— Description of the task —
The line holding "0)), 40), M['black'], lp, smooth=True)" is the last one to output; start at the first line of the data, keep every line in between exactly, and leave out pictures.

— Collected data —
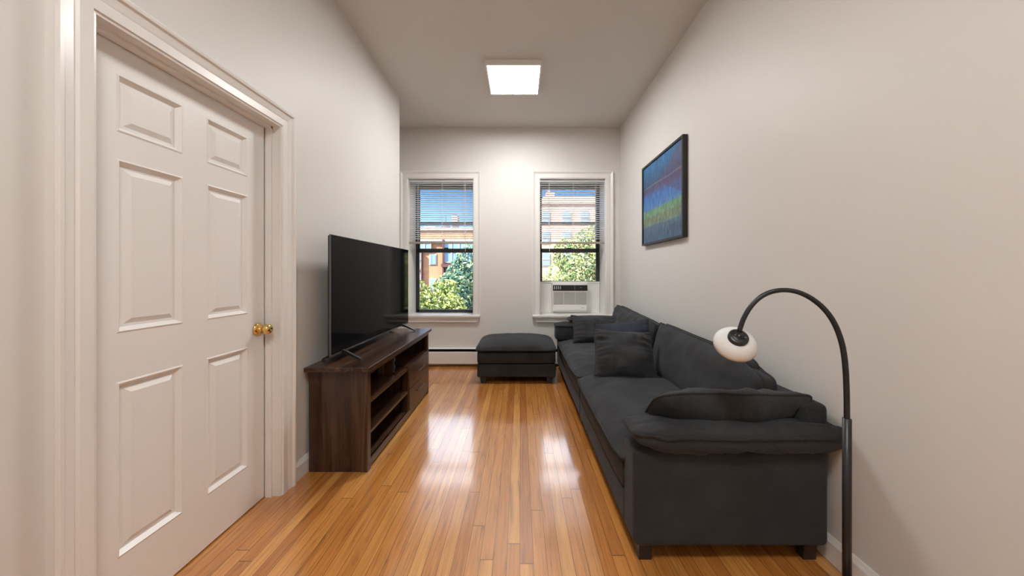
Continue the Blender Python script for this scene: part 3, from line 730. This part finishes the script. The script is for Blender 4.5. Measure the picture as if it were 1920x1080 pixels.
cap = obj('shade_cap', MB().lathe([(0, .010), (.007, .010), (.0075, .0125), (.010, .0125), (.0105, .010), (.022, .010), (.030, .009), (.0335, .006), (.034, .002), (.034, -.006), (.030, -.009), (0, -.009)], LM, 40), M['black'], lp, smooth=True)
side = q.to_3x3() @ Vector((1, 0, 0))
for k, (dx_, dz_) in enumerate(((-.62, .55), (.80, -.15))):
    right = Vector((.84, -.54, 0)); upv = nrm.cross(right).normalized(); 
    if upv.z < 0: upv = -upv
    c_ = sc + nrm * .010 + (right * dx_ + upv * dz_) * .026
    obj('screw', MB().lathe([(0, .0015), (.0022, .0018), (.0036, .0015), (.0036, -.001)], T(c_) @ q, 16), M['tvedge'], cap, smooth=True)
obj('cap_button', MB().lathe([(0, .0045), (.003, .004), (.0035, .002), (.0035, 0)], T(sc + nrm * .011) @ q, 16), M['metalgrey'], cap, smooth=True)
ctrl = [(1387, 618, YL - .004), (1394, 598, YL - .006), (1406, 577, YL - .01), (1422, 560, YL - .015), (1440, 549.5, YL - .02), (1460, 544.5, YL - .03), (1480, 544.5, YL - .035), (1500, 549, YL - .045), (1522, 560, YL - .055), (1544, 578, YL - .065), (1562, 602, YL - .075), (1575, 632, YL - .083), (1583, 668, YL - .088), (1587, 720, YL - .09), (1588, 790, YL - .09)]
P = [px3(*c) for c in ctrl]
sp3 = []
for i in range(len(P) - 1):
    p0, p1, p2, p3 = P[max(i - 1, 0)], P[i], P[i + 1], P[min(i + 2, len(P) - 1)]
    for j in range(6):
        t_ = j / 6; sp3.append(.5 * ((2 * p1) + (-p0 + p2) * t_ + (2 * p0 - 5 * p1 + 4 * p2 - p3) * t_ ** 2 + (-p0 + 3 * p1 - 3 * p2 + p3) * t_ ** 3))
sp3.append(P[-1]); sp3.insert(0, sc + nrm * .004 + Vector((.003, 0, .02)))
bot_ = Vector((P[-1].x, P[-1].y, .02))
obj('gooseneck', MB().tube(sp3, .0085, 14), M['black'], lp, smooth=True)
obj('pole', MB().tube([P[-1] + Vector((0, 0, .01)), bot_], .0125, 16), M['black'], lp, smooth=True)
obj('lamp_base', MB().lathe([(0, .024), (.02, .024), (.11, .018), (.118, .012), (.118, 0), (0, 0)], T((P[-1].x, P[-1].y, 0)), 40), M['black'], lp, smooth=True)

# ================================================================ OUTDOORS
GZ = -7.5
struct('ground', MB().box(-60, 60, 5.4, 90, GZ - .3, GZ), M['street'], 'grey street far below the windows', 'ground')
YA = 25.0
def bz(y, Y): return CH + (CY - y) * Y / F
def bx_(x, Y): return (x - CX) * Y / F
# pale brick building seen through the right window
bR = thing('brick_building', 'pale brick building with curtained arched windows seen through the right window', 'building', (7, YA, GZ))
zt = bz(374, YA)
wallR = MB().box(bx_(1014, YA), 16, YA, YA + 9, GZ, zt)
obj('wall', wallR, M['brick_pale'], bR)
obj('parapet', MB().box(bx_(1012, YA), 16.1, YA - .18, YA + .1, zt - .35, zt + .05).box(bx_(1020, YA), 9, YA + .6, YA + 1.0, zt, zt + .40), M['brick_pale'], bR)
obj('chimney', MB().box(bx_(1026, YA), bx_(1042, YA), YA + 1, YA + 2, zt, zt + .75).box(bx_(1030, YA), bx_(1034, YA), YA + 1.2, YA + 1.5, zt + .7, zt + 1.15), M['brick_pale'], bR)
def arch_window(x0, x1, y0, y1, par, Y=YA, mt='curtained'):
    X0_, X1_, Z0, Z1 = bx_(x0, Y), bx_(x1, Y), bz(y1, Y), bz(y0, Y)
    n = 8; poly = [(X0_, Z0), (X1_, Z0)] + [((X0_ + X1_) / 2 + (X1_ - X0_) / 2 * math.cos(PI * k / n), Z1 - .12 + .14 * math.sin(PI * k / n)) for k in range(n + 1)]
    fr = MB().prism([((x - (X0_ + X1_) / 2) * 1.14 + (X0_ + X1_) / 2, z + (.08 if z > (Z0 + Z1) / 2 else -.08)) for x, z in poly], 'y', Y - .05, Y + .05)
    w_ = obj('window', fr, M['stone'], par)
    obj('pane', MB().prism(poly, 'y', Y - .09, Y - .04), M[mt], w_)
    obj('sash_bar', MB().box(X0_, X1_, Y - .12, Y - .085, (Z0 + Z1) / 2 - .04, (Z0 + Z1) / 2 + .04), M['stone'], w_)
for (a, b_) in ((1017, 1031), (1054, 1070), (1088, 1104), (1124, 1140), (1160, 1176), (1198, 1214)):
    arch_window(a, b_, 397, 419, bR); arch_window(a, b_, 434, 456, bR); arch_window(a, b_, 474, 498, bR)
# orange brick building seen through the left window
YB2 = 27.0
bL = thing('brick_building', 'orange brick building with glazed bays and flat roof seen through the left window', 'building', (-8, YB2, GZ))
zt2 = bz(429, YB2)
obj('wall', MB().box(-20, bx_(965, YB2), YB2, YB2 + 8, GZ, zt2), M['brick'], bL)
obj('cornice', MB().box(-20.2, bx_(966, YB2), YB2 - .35, YB2 + .1, bz(453, YB2), bz(449.5, YB2)).box(-20.1, bx_(965.5, YB2), YB2 - .2, YB2 + .2, zt2 - .12, zt2 + .08), M['stone'], bL)
def bay(x0, x1, y0, y1, nx, rows_):
    X0_, X1_, Z0, Z1 = bx_(x0, YB2), bx_(x1, YB2), bz(y1, YB2), bz(y0, YB2)
    w_ = obj('bay_window', MB().box(X0_, X1_, YB2 - .25, YB2 + .05, Z0, Z1), M['blueglass'], bL)
    fr = MB()
    for k in range(nx + 1): x = X0_ + (X1_ - X0_) * k / nx; fr.box(x - .05, x + .05, YB2 - .32, YB2 - .24, Z0, Z1)
    for k in range(rows_ + 1): z = Z0 + (Z1 - Z0) * k / rows_; fr.box(X0_, X1_, YB2 - .32, YB2 - .24, z - .05, z + .05)
    obj('mullions', fr, M['stone'], w_)
bay(786, 809, 455, 469, 2, 1); bay(834, 890, 453, 492, 4, 2); bay(892, 950, 453, 500, 4, 3)
bay(760, 791, 474, 505, 2, 2); bay(760, 791, 512, 540, 2, 2); bay(838, 950, 505, 560, 6, 3); bay(700, 752, 455, 505, 3, 3)
obj('balcony_trim', MB().box(bx_(832, YB2), bx_(835, YB2), YB2 - .5, YB2 + .1, GZ, bz(450, YB2)).box(bx_(791.5, YB2), bx_(793.5, YB2), YB2 - .4, YB2 + .1, GZ, bz(474, YB2)).box(bx_(832, YB2), bx_(890, YB2), YB2 - .9, YB2, bz(501, YB2), bz(495, YB2)), M['redtrim'], bL)
w_ = obj('window', MB().box(bx_(805, YB2), bx_(819, YB2), YB2 - .07, YB2 + .05, bz(497, YB2), bz(476, YB2)), M['stone'], bL)
obj('pane', MB().box(bx_(811, YB2), bx_(817.5, YB2), YB2 - .12, YB2 - .06, bz(495.5, YB2), bz(478, YB2)).box(bx_(806.5, YB2), bx_(810, YB2), YB2 - .12, YB2 - .06, bz(495.5, YB2), bz(478, YB2)), M['blueglass'], w_)
w_ = obj('window', MB().box(bx_(805, YB2), bx_(819, YB2), YB2 - .07, YB2 + .05, bz(545, YB2), bz(522, YB2)), M['stone'], bL)
obj('pane', MB().box(bx_(806.5, YB2), bx_(817.5, YB2), YB2 - .12, YB2 - .06, bz(543, YB2), bz(524, YB2)), M['blueglass'], w_)
rt = obj('roof_tower', MB().box(bx_(839, YB2), bx_(848, YB2), YB2 + 2, YB2 + 3, zt2, bz(402, YB2 + 2)), M['darkstuff'], bL)
tb = MB()
for k in range(4): z = bz(406 + 4.2 * k, YB2 + 2); tb.box(bx_(838, YB2), bx_(849, YB2), YB2 + 1.9, YB2 + 3.1, z - .04, z + .04)
obj('tower_band', tb, M['stone'], rt)
dm = MB().lathe([(.42, 0), (.40, .2), (.28, .42), (.08, .55), (.03, .6), (.02, 1.2), (0, 1.2)], T((bx_(831, YB2), YB2 + 1, zt2 + .05)), 16)
obj('roof_vent', dm, M['darkstuff'], bL)
rf = MB().box(bx_(790, YB2), bx_(812, YB2), YB2 + .8, YB2 + 2, zt2, zt2 + .35).box(bx_(858, YB2), bx_(872, YB2), YB2 + 1, YB2 + 2, zt2, zt2 + .25)
obj('roof_unit', rf, M['stone'], bL)

def tree(label, cx, cy, cz, rx, ry, rz, lm, nleaf, seed, leaf=.15):
    rnd = random.Random(seed)
    t_ = thing('leafy_tree', label, 'tree', (cx, cy, GZ), 'trees in front of the buildings')
    tk = MB().tube([(cx, cy, GZ), (cx + .1, cy, GZ + 2.5), (cx - .05, cy, cz - rz * .6), (cx, cy, cz + rz * .2)], [.28, .2, .16, .06], 10)
    obj('trunk', tk, M['bark'], t_, smooth=True)
    bm_ = MB(); cl = []
    for k in range(34):
        while True:
            p = Vector((rnd.uniform(-1, 1), rnd.uniform(-1, 1), rnd.uniform(-1, 1)))
            if p.length < 1: break
        p = p.normalized() * (p.length ** .5) * .8
        cl.append((Vector((cx + p.x * rx, cy + p.y * ry, cz + p.z * rz)), rnd.uniform(.24, .42)))
        if k < 16: bm_.tube([(cx, cy, cz - rz * .5 + rnd.uniform(0, .5)), Vector((cx, cy, cz - rz * .3)).lerp(cl[-1][0], .5) + Vector((0, 0, .1)), cl[-1][0]], [.07, .04, .012], 6)
    obj('branches', bm_, M['bark'], t_)
    vs = []; fs = []
    for k in range(nleaf):
        c_, r_ = cl[rnd.randrange(len(cl))]
        while True:
            p = Vector((rnd.uniform(-1, 1), rnd.uniform(-1, 1), rnd.uniform(-1, 1)))
            if .2 < p.length < 1: break
        p = p.normalized() * (p.length ** .4)
        pos = c_ + Vector((p.x * rx, p.y * ry, p.z * rz)) * r_
        n_ = (p.normalized() + Vector((rnd.gauss(0, .6), rnd.gauss(-.35, .6), rnd.gauss(.3, .6)))).normalized()
        a = n_.orthogonal().normalized(); a = (a * math.cos(rnd.uniform(0, 6.28)) + n_.cross(a) * math.sin(rnd.uniform(0, 6.28))).normalized()
        b2 = n_.cross(a).normalized(); l = leaf * rnd.uniform(.5, 1.4); w2 = l * .24; i = len(vs)
        vs += [pos - a * l * .5, pos + b2 * w2 - n_ * .012 + a * l * -.08, pos + a * l * .5 - n_ * l * .15, pos - b2 * w2 - n_ * .012 - a * l * .08, pos + n_ * .02]
        fs += [[i, i + 1, i + 4], [i + 1, i + 2, i + 4], [i + 2, i + 3, i + 4], [i + 3, i, i + 4]]
    obj('foliage', MB().add(vs, fs), lm, t_)
    return t_
tree('yellow-green leafy tree at the lower left of the left window', -3.0, 11.0, -.40, 1.35, 1.2, 1.6, M['leaf_lime'], 11000, 1)
tree('blue-green leafy tree on the right side of the left window', -2.25, 14.6, -.30, 1.6, 1.5, 2.45, M['leaf_teal'], 13000, 2, .19)
tree('pale green leafy tree rising behind the air conditioner in the right window', 2.95, 13.5, .62, 2.1, 1.7, 2.5, M['leaf_pale'], 24000, 3)
tree('low pale green tree at the left edge of the right window', 1.6, 17.5, -1.0, 1.6, 1.5, 2.8, M['leaf_pale'], 6000, 4, .2)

— Solution for this task —
Continue the Blender Python script for this scene: part 3, from line 730. This part finishes the script. The script is for Blender 4.5. Measure the picture as if it were 1920x1080 pixels.
cap = obj('shade_cap', MB().lathe([(0, .010), (.007, .010), (.0075, .0125), (.010, .0125), (.0105, .010), (.022, .010), (.030, .009), (.0335, .006), (.034, .002), (.034, -.006), (.030, -.009), (0, -.009)], LM, 40), M['black'], lp, smooth=True)
side = q.to_3x3() @ Vector((1, 0, 0))
for k, (dx_, dz_) in enumerate(((-.62, .55), (.80, -.15))):
    right = Vector((.84, -.54, 0)); upv = nrm.cross(right).normalized(); 
    if upv.z < 0: upv = -upv
    c_ = sc + nrm * .010 + (right * dx_ + upv * dz_) * .026
    obj('screw', MB().lathe([(0, .0015), (.0022, .0018), (.0036, .0015), (.0036, -.001)], T(c_) @ q, 16), M['tvedge'], cap, smooth=True)
obj('cap_button', MB().lathe([(0, .0045), (.003, .004), (.0035, .002), (.0035, 0)], T(sc + nrm * .011) @ q, 16), M['metalgrey'], cap, smooth=True)
ctrl = [(1387, 618, YL - .004), (1394, 598, YL - .006), (1406, 577, YL - .01), (1422, 560, YL - .015), (1440, 549.5, YL - .02), (1460, 544.5, YL - .03), (1480, 544.5, YL - .035), (1500, 549, YL - .045), (1522, 560, YL - .055), (1544, 578, YL - .065), (1562, 602, YL - .075), (1575, 632, YL - .083), (1583, 668, YL - .088), (1587, 720, YL - .09), (1588, 790, YL - .09)]
P = [px3(*c) for c in ctrl]
sp3 = []
for i in range(len(P) - 1):
    p0, p1, p2, p3 = P[max(i - 1, 0)], P[i], P[i + 1], P[min(i + 2, len(P) - 1)]
    for j in range(6):
        t_ = j / 6; sp3.append(.5 * ((2 * p1) + (-p0 + p2) * t_ + (2 * p0 - 5 * p1 + 4 * p2 - p3) * t_ ** 2 + (-p0 + 3 * p1 - 3 * p2 + p3) * t_ ** 3))
sp3.append(P[-1]); sp3.insert(0, sc + nrm * .004 + Vector((.003, 0, .02)))
bot_ = Vector((P[-1].x, P[-1].y, .02))
obj('gooseneck', MB().tube(sp3, .0085, 14), M['black'], lp, smooth=True)
obj('pole', MB().tube([P[-1] + Vector((0, 0, .01)), bot_], .0125, 16), M['black'], lp, smooth=True)
obj('lamp_base', MB().lathe([(0, .024), (.02, .024), (.11, .018), (.118, .012), (.118, 0), (0, 0)], T((P[-1].x, P[-1].y, 0)), 40), M['black'], lp, smooth=True)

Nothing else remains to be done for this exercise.